On Sun, Jan 17, 2016 at 09:10:23PM -0500, Stephen Frost wrote:
> > While the group owner of the directory is a distributions question, the
> > permissions are usually a backup-method-specific requirement. I can see
> > us creating an SQL function that opens up group permissions on the data
> > directory for specific backup tools that need it, then granting
> > permissions on that function to the backup role. This is another
> > example where different backup tools need different permissions.
>
> I don't believe we can really consider group ownership and group
> permissions independently. They really go hand-in-hand. On
> RedHat-based system, where the group is set as 'staff', you probably
> don't want group permissions to be allowed. On Debian-based systems,
> where there is a dedicated 'postgres' group, group permissions are fine
> to allow.
Yes, I can see that as problematic. Seems it would have to be something
done by the administrator from the command-line.
> Group ownership and permissions aren't a backup-method-specific
> requirement either, in my view. I'm happy to chat with Marco (who has
> said he would be weighing in on this thread when he is able to)
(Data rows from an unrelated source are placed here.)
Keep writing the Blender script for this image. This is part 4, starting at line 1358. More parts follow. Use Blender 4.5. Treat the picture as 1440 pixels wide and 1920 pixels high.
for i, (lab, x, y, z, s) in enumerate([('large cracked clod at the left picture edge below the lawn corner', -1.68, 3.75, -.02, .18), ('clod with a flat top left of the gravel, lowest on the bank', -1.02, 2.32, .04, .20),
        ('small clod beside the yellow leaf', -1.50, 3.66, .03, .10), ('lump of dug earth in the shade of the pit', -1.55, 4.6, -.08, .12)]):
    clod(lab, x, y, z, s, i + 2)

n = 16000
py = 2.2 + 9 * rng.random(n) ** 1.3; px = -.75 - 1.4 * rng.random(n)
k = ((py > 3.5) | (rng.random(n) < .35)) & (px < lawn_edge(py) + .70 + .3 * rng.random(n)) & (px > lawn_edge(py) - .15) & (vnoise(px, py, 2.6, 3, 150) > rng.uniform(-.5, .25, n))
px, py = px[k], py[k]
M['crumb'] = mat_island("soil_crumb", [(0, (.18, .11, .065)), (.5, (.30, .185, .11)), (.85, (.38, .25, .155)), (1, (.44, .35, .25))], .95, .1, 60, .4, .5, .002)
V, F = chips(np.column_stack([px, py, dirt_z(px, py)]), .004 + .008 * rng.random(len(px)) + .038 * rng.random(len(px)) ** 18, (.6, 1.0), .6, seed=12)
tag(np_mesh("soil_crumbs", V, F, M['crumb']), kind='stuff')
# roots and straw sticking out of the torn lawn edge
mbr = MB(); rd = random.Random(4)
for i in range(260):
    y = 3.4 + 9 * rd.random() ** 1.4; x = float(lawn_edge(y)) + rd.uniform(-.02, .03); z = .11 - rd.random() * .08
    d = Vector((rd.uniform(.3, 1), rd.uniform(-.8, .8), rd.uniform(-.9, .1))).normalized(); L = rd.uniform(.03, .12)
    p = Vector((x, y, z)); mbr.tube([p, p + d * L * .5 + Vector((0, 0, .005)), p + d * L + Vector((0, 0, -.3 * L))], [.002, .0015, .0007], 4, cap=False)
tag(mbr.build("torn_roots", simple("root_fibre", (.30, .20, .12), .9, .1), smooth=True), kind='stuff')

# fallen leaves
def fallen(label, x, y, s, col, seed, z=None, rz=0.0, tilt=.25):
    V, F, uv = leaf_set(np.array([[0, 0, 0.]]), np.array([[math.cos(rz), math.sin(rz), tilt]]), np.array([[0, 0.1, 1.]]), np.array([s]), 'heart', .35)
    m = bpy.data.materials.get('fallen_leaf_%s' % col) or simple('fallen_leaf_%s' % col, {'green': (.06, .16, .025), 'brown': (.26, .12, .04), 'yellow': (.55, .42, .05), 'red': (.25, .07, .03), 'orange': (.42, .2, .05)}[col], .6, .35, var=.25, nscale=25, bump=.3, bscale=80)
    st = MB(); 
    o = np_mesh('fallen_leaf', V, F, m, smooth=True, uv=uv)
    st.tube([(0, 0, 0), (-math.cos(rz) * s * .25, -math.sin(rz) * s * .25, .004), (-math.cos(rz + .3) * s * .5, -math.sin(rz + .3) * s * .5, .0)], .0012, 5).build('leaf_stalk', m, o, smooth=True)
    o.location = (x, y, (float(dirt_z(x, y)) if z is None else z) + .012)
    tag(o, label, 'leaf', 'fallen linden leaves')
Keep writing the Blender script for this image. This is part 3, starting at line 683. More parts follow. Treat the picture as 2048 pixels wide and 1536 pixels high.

> regarding barman, and whomever would be appropriate for BART (perhaps
> you could let me know..?), but if it's possible to do a backup without
> being a superuser and with only read access to the data directory, I
> would expect every backup soltuion to view that as a feature which they
> want to support, as there are environments which will find it desirable,
> at a minimum, and even some which will require it.
pg_dump doesn't need to read the PGDATA directory, and I thought this
permission was to be used by pg_dump users as well.